Reflecting on the ruling's 10th anniversary, plaintiff James Obergefell has "worried aloud about the state of LGBTQ rights in the country and the possibility that a case could reach the Supreme Court that might overturn the decision bearing his name," according to the Associated Press.

In their recent national meeting in Dallas, Southern Baptist delegates overwhelmingly endorsed a ban on same-sex marriage, including a call for the reversal of the Obergefell decision.

Meanwhile, conservative legislators are increasingly speaking out against the 2015 marriage equality ruling through statehouse resolutions in places like Idaho, Michigan, and Montana. The measures don't carry any force beyond recommending certain actions by the Supreme Court.

"While I think it is far less likely, it certainly is not an impossibility that marriage could end up before the Supreme Court again," Chris Hartman with the pro-LGBTQ Fairness Campaign says, noting that his primary concern right now is transgender rights.

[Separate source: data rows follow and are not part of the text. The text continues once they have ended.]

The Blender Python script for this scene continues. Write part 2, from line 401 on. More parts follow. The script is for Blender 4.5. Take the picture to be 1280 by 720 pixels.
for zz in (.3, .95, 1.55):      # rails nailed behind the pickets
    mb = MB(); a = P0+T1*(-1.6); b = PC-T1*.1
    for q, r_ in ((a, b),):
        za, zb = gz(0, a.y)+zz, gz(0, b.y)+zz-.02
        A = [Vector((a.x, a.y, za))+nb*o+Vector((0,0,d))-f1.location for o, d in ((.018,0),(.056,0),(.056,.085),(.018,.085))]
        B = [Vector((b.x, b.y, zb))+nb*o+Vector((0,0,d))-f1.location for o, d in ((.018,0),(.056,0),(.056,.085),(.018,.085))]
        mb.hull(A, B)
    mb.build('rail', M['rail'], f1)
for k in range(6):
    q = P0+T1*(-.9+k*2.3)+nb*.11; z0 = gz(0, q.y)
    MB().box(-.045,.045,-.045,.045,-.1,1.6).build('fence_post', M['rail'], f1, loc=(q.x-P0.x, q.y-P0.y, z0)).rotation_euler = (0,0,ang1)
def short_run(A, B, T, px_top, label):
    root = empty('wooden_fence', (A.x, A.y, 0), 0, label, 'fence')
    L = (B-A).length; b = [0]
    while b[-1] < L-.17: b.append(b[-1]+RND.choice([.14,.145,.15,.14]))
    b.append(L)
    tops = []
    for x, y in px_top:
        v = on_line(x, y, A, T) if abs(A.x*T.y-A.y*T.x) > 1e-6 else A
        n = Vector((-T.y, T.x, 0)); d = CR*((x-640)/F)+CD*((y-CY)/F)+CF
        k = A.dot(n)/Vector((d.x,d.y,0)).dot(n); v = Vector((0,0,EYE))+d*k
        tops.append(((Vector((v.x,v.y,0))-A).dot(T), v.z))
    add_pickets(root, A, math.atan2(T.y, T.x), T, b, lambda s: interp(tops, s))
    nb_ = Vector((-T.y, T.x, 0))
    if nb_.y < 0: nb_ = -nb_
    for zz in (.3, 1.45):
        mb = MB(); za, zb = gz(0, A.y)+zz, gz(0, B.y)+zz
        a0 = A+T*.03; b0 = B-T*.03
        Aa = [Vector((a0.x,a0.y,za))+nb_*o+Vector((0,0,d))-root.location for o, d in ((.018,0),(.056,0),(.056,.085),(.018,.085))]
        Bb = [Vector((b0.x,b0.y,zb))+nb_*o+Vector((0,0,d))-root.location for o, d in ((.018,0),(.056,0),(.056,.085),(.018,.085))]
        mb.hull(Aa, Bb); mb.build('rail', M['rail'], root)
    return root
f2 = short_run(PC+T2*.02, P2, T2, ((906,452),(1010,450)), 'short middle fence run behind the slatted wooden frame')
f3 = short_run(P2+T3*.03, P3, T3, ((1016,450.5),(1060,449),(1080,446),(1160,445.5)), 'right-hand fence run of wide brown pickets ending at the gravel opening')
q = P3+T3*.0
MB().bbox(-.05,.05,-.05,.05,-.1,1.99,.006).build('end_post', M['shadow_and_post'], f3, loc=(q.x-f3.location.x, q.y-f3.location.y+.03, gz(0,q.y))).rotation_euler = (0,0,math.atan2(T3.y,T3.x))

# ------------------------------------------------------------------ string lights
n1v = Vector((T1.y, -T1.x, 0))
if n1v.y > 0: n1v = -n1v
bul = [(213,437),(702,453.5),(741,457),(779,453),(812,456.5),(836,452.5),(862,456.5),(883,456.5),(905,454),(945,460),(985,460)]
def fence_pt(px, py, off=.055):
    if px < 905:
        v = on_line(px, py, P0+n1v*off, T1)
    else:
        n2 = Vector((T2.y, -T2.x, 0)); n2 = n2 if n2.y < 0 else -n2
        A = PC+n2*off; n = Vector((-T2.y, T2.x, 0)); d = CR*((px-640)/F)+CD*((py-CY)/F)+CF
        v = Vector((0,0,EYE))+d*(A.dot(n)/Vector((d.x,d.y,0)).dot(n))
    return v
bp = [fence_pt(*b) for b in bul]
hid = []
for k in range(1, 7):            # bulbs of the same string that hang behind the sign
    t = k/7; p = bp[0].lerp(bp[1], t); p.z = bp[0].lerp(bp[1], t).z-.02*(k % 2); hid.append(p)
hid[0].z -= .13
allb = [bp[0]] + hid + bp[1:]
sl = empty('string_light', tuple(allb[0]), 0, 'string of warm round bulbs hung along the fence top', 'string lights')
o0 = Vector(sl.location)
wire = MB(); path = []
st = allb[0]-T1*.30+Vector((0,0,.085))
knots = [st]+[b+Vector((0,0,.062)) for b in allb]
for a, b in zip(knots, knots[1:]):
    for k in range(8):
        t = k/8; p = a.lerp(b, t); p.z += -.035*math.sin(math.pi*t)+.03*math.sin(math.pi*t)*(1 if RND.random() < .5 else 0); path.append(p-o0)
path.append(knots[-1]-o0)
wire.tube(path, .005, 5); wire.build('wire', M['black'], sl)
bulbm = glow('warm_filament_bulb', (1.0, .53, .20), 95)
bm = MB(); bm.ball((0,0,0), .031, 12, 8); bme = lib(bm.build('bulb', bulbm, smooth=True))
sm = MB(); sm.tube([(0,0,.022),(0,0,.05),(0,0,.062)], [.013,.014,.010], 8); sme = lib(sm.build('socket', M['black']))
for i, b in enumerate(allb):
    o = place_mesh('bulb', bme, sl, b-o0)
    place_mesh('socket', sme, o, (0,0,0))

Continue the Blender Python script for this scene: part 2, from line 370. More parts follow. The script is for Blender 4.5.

As for a hypothetical re-litigation of same-sex marriage, Hartman added: "I'll say this to LGBTQ couples, however, those who are already married. It is extraordinarily unlikely that their marriages would be unraveled by a Supreme Court ruling, but there is always a slim possibility that the Supreme Court could choose to end the right of LGBTQ marriage for future couples."

Still, Hartman predicts an ongoing fight to maintain the legal and political gains LGBTQ individuals have made in the last decade.

"Anti-LGBTQ conservatives will stop at nothing before they have stripped away every right that LGBTQ Americans have won, by the way, of which there are few. And so, certainly, marriage, discrimination protections, all of it is on the chopping block for special interest groups like Alliance Defending Freedom and the Liberty Council," he tells WUKY.

A 2024 Gallup poll found that 69 percent of Americans continue to believe that marriage between same sex couples should be legal. That's up for 60 percent in 2015.